2009年4月12日日曜日

はんなり

日本語がどうなっていくか考えると夜も眠れない。ウソです。

「言葉は生き物」という考え方に基本的には賛成している。このブログも厳密にいえば日本語として滅茶苦茶だろう。が、これでいいのである。正しい日本語よりも、相手に正しく伝わる方がよほど大切なことじゃないか。
もっともそれは日常の会話とか、こういう雑記での話。やっぱり使い方を間違っちゃいけない時があると思う。
名前を出すのも忌々しいのでこういう書き方をするが、2008年下半期の朝ドラで、しつこく「はんなり」という言葉が間違った使われ方をしていた。
最終話でも藤村志保が「祇園のおかみはもっとはんなりしとかなあきまへん」(うろ覚え)みたいなことをいってたが、これはあきらかにおかしい。
ずっと遡って1990年ごろの話。上宮高校の超高校級プレーヤーと騒がれた(いや、後の姿からは想像できませんが、たしかにそうだったんです)元木大介を評して、ドラフトで指名するのかと問われた阪神の球団社長が
「ああいうはんなりした選手がうちにきたらな」
とあいまいな返事をしたのだが、これが正しい「はんなり」の使い方。つまり「華のある」とか「華やかな」という意味の京言葉なのである。

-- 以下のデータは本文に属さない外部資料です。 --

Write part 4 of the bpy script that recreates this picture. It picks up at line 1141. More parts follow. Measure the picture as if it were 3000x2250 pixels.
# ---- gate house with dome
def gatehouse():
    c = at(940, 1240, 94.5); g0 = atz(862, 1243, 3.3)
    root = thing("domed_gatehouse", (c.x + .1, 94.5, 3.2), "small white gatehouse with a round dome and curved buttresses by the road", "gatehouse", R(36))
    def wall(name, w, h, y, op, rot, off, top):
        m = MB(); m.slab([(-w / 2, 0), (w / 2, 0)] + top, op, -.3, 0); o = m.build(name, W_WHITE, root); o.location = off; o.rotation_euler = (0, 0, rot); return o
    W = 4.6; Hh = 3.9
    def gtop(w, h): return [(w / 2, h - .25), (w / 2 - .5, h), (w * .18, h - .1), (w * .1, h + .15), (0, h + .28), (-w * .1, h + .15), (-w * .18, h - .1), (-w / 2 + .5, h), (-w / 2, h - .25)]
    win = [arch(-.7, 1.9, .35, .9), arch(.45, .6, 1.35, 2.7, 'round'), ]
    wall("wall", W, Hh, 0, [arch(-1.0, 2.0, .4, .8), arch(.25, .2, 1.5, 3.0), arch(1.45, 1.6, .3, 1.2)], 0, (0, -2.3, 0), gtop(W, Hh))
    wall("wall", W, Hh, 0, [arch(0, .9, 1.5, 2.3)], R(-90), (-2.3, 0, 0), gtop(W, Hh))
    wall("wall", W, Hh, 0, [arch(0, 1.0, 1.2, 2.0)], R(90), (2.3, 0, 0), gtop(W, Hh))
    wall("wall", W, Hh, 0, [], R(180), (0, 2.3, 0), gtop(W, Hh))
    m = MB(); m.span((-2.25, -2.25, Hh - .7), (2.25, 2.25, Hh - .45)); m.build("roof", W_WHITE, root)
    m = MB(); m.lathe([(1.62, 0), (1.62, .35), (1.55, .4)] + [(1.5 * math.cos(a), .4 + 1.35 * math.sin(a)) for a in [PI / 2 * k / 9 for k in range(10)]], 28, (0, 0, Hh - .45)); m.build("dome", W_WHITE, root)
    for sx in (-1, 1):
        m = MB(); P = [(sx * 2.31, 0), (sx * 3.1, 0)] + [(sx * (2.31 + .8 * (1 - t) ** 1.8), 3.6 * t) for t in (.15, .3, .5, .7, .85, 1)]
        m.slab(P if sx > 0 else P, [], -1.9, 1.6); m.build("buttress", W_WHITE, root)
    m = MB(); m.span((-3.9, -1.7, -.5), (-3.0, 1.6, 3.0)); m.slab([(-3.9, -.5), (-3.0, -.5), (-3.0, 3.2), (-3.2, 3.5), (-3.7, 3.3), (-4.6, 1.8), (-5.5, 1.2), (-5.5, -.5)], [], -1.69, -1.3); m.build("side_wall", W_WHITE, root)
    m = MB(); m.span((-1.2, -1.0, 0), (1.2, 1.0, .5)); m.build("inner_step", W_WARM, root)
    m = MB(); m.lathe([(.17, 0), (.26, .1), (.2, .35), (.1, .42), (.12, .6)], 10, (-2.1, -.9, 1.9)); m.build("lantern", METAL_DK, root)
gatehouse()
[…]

それが某朝ドラではあきらかに「のんびり」とか「悠然と」みたいなニュアンスで使われていた。まあ語感だけだとそう受け取るのもわかる気がするし、実際間違えて覚えている人も多いのではないか。
しかしこのドラマの中で間違うのは致命的である。藤村志保の役は祇園のお茶屋を長年支えた、という設定の人なのだ。そういう人が「はんなり」の使い方を間違うなんて絶対あっちゃいけないのだ。
あのドラマの中で「はんなり」という表現が合う登場人物といえば某ほりえもんがモデルっぽいIT企業の社長だけなのだが、残念ながら彼にはそういった形容は用いられなかった。

と、ここまで書いて思ってみた。よくよく考えてみれば、先の藤村志保のセリフは2011年に発せられたことになってるのだ。
言葉は生き物だ。もしかしたら2年後には「はんなり」はそういう意味になってるのかもしれないぞ。それは誰にもわからないし知らないからな。絶対ないと思うけど。